By the time our youngest son Jared reached the dreaded adolescent stage, I was an old pro. I’d already weathered his older brother and sister, Jason and Jennifer, going through it, and social services had only knocked on our door half-a-dozen times. I was all set.
There was only one problem. Jared’s the third child, and everyone knows that the farther down a child is on the totem pole, the more neglected he gets.
I’d kept everything from Jason’s childhood: the bandage off his umbilical cord, the socks he wore the day he graduated from kindergarten, and the spitball he threw at his first grade teacher. We kept building on to the house to make more room for Jason’s memorabilia. After we ran out of lumber, we rented four storage spaces.
When Jennifer entered the world, the attention dwindled. I crammed all her personal effects into a shoebox and shoved it under the bed (Hey. It was a large shoebox. Her dad wears size fourteen shoes).
Then along came Jared. All he has to show from his childhood is a business-sized envelope containing his birth certificate, shot records, and one report card. I also keep my Christmas recipes in that envelope. Jared could never be convicted of a crime. There’s so little proof he exists.
But don’t feel sorry for him. Jared had a Mom and Dad who were so relaxed, he had to shoot us with a stun gun to sign his report card. He taught himself to tie his shoes, learned his numbers by reading the backs of his baseball cards, and his second grade teacher taught him how to color-coordinate his clothes.
Jared never suffered the angst of two parents tailing him like a lovesick pup. And not once did we embarrass him in front of his friends by holding his hand in public. Jeff and I even let him eat cold pizza for breakfast, Twinkies for lunch, and a soda and a bag of chips for supper. We rarely raised our voices at him. We were too busy trying to figure out the new stages his older brother and sister were going through.
But Jared, being Jared, was not about to let his adolescence go by unnoticed.

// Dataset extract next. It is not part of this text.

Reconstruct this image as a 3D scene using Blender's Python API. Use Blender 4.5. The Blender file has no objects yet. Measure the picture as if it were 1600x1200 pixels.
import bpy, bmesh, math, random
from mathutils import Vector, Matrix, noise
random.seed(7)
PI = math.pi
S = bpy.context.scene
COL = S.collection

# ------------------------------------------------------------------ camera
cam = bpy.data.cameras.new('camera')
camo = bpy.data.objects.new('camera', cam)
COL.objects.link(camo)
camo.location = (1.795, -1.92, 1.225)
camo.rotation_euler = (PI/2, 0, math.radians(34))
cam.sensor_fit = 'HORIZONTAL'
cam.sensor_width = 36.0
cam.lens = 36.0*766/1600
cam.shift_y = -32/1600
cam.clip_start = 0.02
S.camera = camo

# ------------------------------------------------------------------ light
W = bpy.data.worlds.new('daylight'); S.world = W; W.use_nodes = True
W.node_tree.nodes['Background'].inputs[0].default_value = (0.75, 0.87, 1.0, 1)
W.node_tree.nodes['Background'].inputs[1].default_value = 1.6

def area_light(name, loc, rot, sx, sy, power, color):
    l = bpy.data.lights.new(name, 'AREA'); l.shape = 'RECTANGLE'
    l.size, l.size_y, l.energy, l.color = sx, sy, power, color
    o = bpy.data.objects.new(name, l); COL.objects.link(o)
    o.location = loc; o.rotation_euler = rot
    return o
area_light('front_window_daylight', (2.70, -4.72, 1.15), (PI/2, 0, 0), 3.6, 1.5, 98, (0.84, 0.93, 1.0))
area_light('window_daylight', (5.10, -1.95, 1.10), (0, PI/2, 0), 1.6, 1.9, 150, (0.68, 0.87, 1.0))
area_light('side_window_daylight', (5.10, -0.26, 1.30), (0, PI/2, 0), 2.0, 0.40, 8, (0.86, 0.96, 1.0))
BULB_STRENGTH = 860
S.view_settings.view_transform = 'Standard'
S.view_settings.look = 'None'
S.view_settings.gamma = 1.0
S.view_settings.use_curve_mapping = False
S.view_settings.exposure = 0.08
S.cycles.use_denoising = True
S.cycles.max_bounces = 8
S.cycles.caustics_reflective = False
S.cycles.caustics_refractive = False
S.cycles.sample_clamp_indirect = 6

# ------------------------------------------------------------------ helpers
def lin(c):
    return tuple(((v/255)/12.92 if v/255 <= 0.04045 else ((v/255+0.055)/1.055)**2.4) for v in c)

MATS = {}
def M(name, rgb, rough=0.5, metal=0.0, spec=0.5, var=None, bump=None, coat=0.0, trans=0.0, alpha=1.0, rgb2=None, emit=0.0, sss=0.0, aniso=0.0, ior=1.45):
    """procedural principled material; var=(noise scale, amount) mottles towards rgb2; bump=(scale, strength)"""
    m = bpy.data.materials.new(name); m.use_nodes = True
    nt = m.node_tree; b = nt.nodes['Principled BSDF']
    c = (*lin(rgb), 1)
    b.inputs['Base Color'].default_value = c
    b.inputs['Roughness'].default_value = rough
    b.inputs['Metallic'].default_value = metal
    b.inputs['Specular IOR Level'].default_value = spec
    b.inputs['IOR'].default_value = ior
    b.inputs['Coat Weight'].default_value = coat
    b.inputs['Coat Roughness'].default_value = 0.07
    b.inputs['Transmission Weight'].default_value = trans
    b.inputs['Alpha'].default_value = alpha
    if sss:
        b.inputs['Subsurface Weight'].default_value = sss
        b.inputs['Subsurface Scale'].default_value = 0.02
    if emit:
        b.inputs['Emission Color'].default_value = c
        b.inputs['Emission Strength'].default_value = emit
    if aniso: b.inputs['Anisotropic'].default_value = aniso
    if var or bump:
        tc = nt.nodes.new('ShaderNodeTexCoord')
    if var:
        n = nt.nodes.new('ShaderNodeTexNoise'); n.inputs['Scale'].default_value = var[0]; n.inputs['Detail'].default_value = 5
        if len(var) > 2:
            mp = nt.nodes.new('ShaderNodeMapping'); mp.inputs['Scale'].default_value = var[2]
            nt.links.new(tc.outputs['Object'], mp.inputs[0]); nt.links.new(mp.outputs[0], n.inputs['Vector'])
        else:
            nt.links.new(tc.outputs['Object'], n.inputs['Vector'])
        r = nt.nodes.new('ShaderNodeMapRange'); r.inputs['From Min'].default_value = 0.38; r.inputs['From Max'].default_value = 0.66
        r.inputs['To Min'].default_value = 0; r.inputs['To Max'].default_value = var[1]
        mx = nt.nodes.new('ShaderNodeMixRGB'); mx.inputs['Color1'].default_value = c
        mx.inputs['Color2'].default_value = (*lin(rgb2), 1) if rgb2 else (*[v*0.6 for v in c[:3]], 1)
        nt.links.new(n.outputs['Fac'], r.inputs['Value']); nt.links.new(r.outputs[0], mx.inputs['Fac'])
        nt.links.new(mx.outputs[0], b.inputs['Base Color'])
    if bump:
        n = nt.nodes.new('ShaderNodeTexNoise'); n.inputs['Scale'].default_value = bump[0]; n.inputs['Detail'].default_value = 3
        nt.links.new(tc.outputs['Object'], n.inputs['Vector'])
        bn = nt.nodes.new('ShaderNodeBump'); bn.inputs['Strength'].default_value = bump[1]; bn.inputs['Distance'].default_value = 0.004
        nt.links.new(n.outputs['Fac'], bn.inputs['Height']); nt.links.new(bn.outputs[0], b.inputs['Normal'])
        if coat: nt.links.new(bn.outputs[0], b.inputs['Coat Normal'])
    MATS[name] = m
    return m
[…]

“Hey Mom. Check out this zit.”
“I hate to disappoint you, Jared, but that’s a piece of dried-up corn from supper.”
Jared smiled and went looking for his father.
“Hey, Dad,” he said, flexing his arm so hard, the veins popped out on his forehead. “Check out this muscle.”
“Sorry, Son, but that little bump is only left over baby fat.”
Jeff received the same smile before Jared went searching for his brother.
“Hey, Jason,” he said, flapping his arms like a chicken. “Look. I’m starting to get underarm hair.”
With a proud look, Jason displayed underarm hair that Rapunzel could have used to escape her ivory tower.
“When you have this much, Jared, we’ll talk.”
Unfazed and still grinning, Jared headed toward the back of the house to find Jennifer.
“Hey, Jen…”
But that’s as far as he got. Jennifer dashed into her room, slammed and bolt locked the door, and then barricaded it with a dresser, desk, and nightstand.
The next thing I heard was Jared calling, “Here, kitty, kitty, kitty.”
Determined not to repeat the same mistakes made during Jason and Jennifer’s adolescence, I downplayed Jared’s march through it. Like the time he came into my bedroom to show off the new-found hair on his legs.
“Hey, Mom. Look how long and dark the hair on my legs is getting.”
My motherly duty urged me to rein in my son’s pride. I hiked up my nightgown and said, “Jared, look at these nubs. Even they are longer and darker than what you’ve got. And I’m a woman.”
Jared studied my legs for a minute and then said, “Yeah, but I don’t have all that cellulite.”
I know. I deserved that.
Because I insisted on downplaying Jared’s glorious adolescent moments, I missed out on much of that all-important phase of his young life. But even without my ever-present interference, Jared happily sailed through his adolescent seas. Though on his thirteenth birthday, I booked reservations for a six-year, Round-the-World cruise. The thought of rearing three teenagers at one time held more terror than watching a play-by-play of Joan River’s plastic surgeries.
But then again… that’s just the way kids are. Or maybe… that’s the way we mothers are.